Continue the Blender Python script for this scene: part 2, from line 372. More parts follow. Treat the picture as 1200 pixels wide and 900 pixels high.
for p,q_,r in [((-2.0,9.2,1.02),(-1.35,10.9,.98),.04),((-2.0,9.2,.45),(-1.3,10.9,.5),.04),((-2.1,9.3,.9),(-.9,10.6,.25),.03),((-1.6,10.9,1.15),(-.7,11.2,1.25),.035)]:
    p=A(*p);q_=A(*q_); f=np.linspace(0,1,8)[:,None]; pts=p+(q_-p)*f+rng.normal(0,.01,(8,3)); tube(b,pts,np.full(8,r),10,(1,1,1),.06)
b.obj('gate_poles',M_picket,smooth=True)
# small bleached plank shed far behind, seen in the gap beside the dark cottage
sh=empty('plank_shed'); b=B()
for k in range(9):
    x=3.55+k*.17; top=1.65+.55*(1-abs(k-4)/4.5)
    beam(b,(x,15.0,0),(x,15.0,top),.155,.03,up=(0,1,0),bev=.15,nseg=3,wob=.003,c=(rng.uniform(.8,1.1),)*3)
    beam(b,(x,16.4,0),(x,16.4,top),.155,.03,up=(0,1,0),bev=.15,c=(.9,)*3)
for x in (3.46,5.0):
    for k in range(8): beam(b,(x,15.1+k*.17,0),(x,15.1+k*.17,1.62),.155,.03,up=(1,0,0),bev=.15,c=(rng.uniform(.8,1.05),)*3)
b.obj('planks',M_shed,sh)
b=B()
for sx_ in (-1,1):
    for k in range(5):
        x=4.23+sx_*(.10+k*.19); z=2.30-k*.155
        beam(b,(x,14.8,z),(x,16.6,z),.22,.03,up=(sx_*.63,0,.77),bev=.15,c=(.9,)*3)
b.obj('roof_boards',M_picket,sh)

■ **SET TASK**
Word for word, restate all of the data shown above.

■ **SOLUTION TO THE PROBLEM**
Continue the Blender Python script for this scene: part 2, from line 372. More parts follow. Treat the picture as 1200 pixels wide and 900 pixels high.
for p,q_,r in [((-2.0,9.2,1.02),(-1.35,10.9,.98),.04),((-2.0,9.2,.45),(-1.3,10.9,.5),.04),((-2.1,9.3,.9),(-.9,10.6,.25),.03),((-1.6,10.9,1.15),(-.7,11.2,1.25),.035)]:
    p=A(*p);q_=A(*q_); f=np.linspace(0,1,8)[:,None]; pts=p+(q_-p)*f+rng.normal(0,.01,(8,3)); tube(b,pts,np.full(8,r),10,(1,1,1),.06)
b.obj('gate_poles',M_picket,smooth=True)
# small bleached plank shed far behind, seen in the gap beside the dark cottage
sh=empty('plank_shed'); b=B()
for k in range(9):
    x=3.55+k*.17; top=1.65+.55*(1-abs(k-4)/4.5)
    beam(b,(x,15.0,0),(x,15.0,top),.155,.03,up=(0,1,0),bev=.15,nseg=3,wob=.003,c=(rng.uniform(.8,1.1),)*3)
    beam(b,(x,16.4,0),(x,16.4,top),.155,.03,up=(0,1,0),bev=.15,c=(.9,)*3)
for x in (3.46,5.0):
    for k in range(8): beam(b,(x,15.1+k*.17,0),(x,15.1+k*.17,1.62),.155,.03,up=(1,0,0),bev=.15,c=(rng.uniform(.8,1.05),)*3)
b.obj('planks',M_shed,sh)
b=B()
for sx_ in (-1,1):
    for k in range(5):
        x=4.23+sx_*(.10+k*.19); z=2.30-k*.155
        beam(b,(x,14.8,z),(x,16.6,z),.22,.03,up=(sx_*.63,0,.77),bev=.15,c=(.9,)*3)
b.obj('roof_boards',M_picket,sh)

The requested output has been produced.